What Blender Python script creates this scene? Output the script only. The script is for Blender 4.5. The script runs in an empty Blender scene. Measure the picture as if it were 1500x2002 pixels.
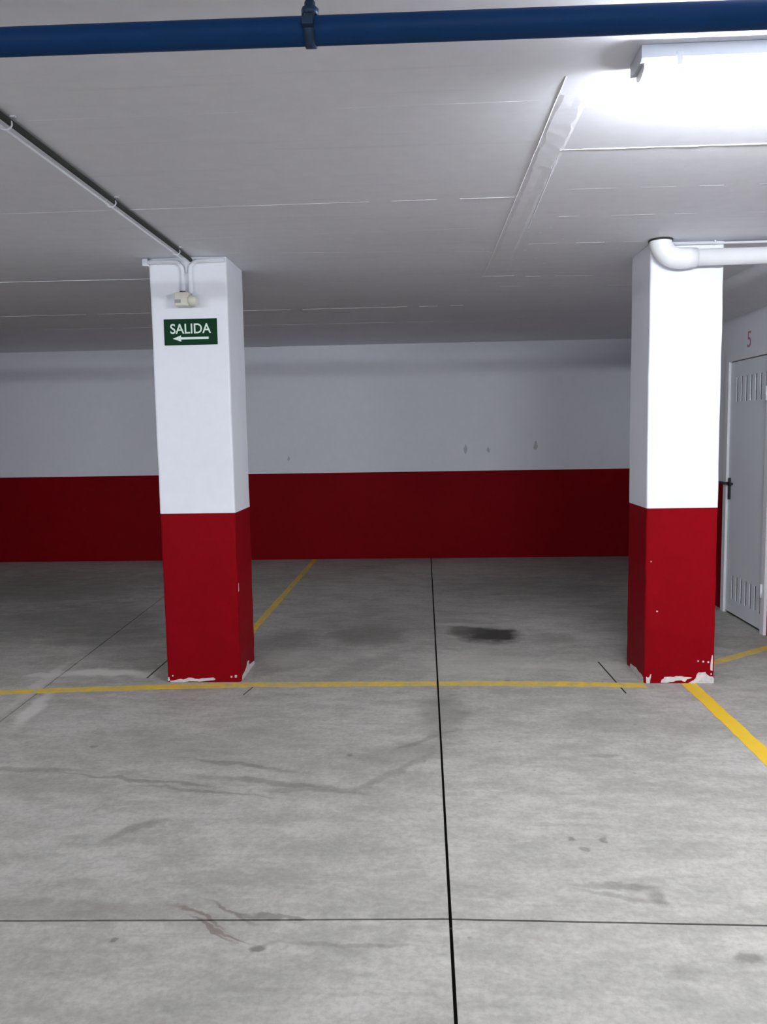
import bpy, bmesh, math, random
from mathutils import Vector, Matrix

# ------------------------------------------------------------------ camera, world, exposure
S = bpy.context.scene
COL = S.collection
F, CH, PITCH, YAW, ROLL = 1559.7, 1.4777, 0.0984, 0.0495, -0.0171
cy, sy = math.cos(YAW), math.sin(YAW)
fw = Vector((-sy*math.cos(PITCH), cy*math.cos(PITCH), -math.sin(PITCH)))
r0 = Vector((cy, sy, 0)); u0 = r0.cross(fw)
rt = r0*math.cos(ROLL) + u0*math.sin(ROLL)
up = -r0*math.sin(ROLL) + u0*math.cos(ROLL)
cd = bpy.data.cameras.new('camera'); cam = bpy.data.objects.new('camera', cd); COL.objects.link(cam)
cd.sensor_fit = 'HORIZONTAL'; cd.sensor_width = 36; cd.lens = F*36/1500
cd.clip_start = 0.05; cd.clip_end = 60
cam.matrix_world = Matrix(((rt.x, up.x, -fw.x, 0), (rt.y, up.y, -fw.y, 0), (rt.z, up.z, -fw.z, CH), (0, 0, 0, 1)))
S.camera = cam
S.view_settings.view_transform = 'Standard'
S.view_settings.look = 'None'
S.view_settings.gamma = 1
S.view_settings.use_curve_mapping = False
S.view_settings.exposure = 1.2
W = bpy.data.worlds.new('world'); S.world = W; W.use_nodes = True
W.node_tree.nodes['Background'].inputs[0].default_value = (0.6, 0.68, 0.8, 1)
W.node_tree.nodes['Background'].inputs[1].default_value = 0.02
LAMP_COLOR = (0.905, 0.94, 1.0, 1)
LAMP_POWER = 100.0         # radiance of the lit tubes

H = 2.5                   # ceiling height
WY = 9.34                 # far wall
WX = 2.43                 # storage wall
ZR = 1.025                # top of the red dado

# ------------------------------------------------------------------ node helpers
def mat(name):
    m = bpy.data.materials.new(name); m.use_nodes = True
    nt = m.node_tree; b = nt.nodes['Principled BSDF']
    return m, nt, b
def N(nt, t, **kw):
    n = nt.nodes.new(t)
    for k, v in kw.items(): setattr(n, k, v)
    return n
def setin(n, **kw):
    for k, v in kw.items(): n.inputs[k].default_value = v
def pos(nt): return N(nt, 'ShaderNodeNewGeometry').outputs['Position']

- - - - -

> _Requirement_
Give again, word for word, every line from the top of the data above to the line holding "from mathutils import Vector, Matrix", inclusive, with the pictures left out.

> _Answer to this problem_
What Blender Python script creates this scene? Output the script only. The script is for Blender 4.5. The script runs in an empty Blender scene. Measure the picture as if it were 1500x2002 pixels.
import bpy, bmesh, math, random
from mathutils import Vector, Matrix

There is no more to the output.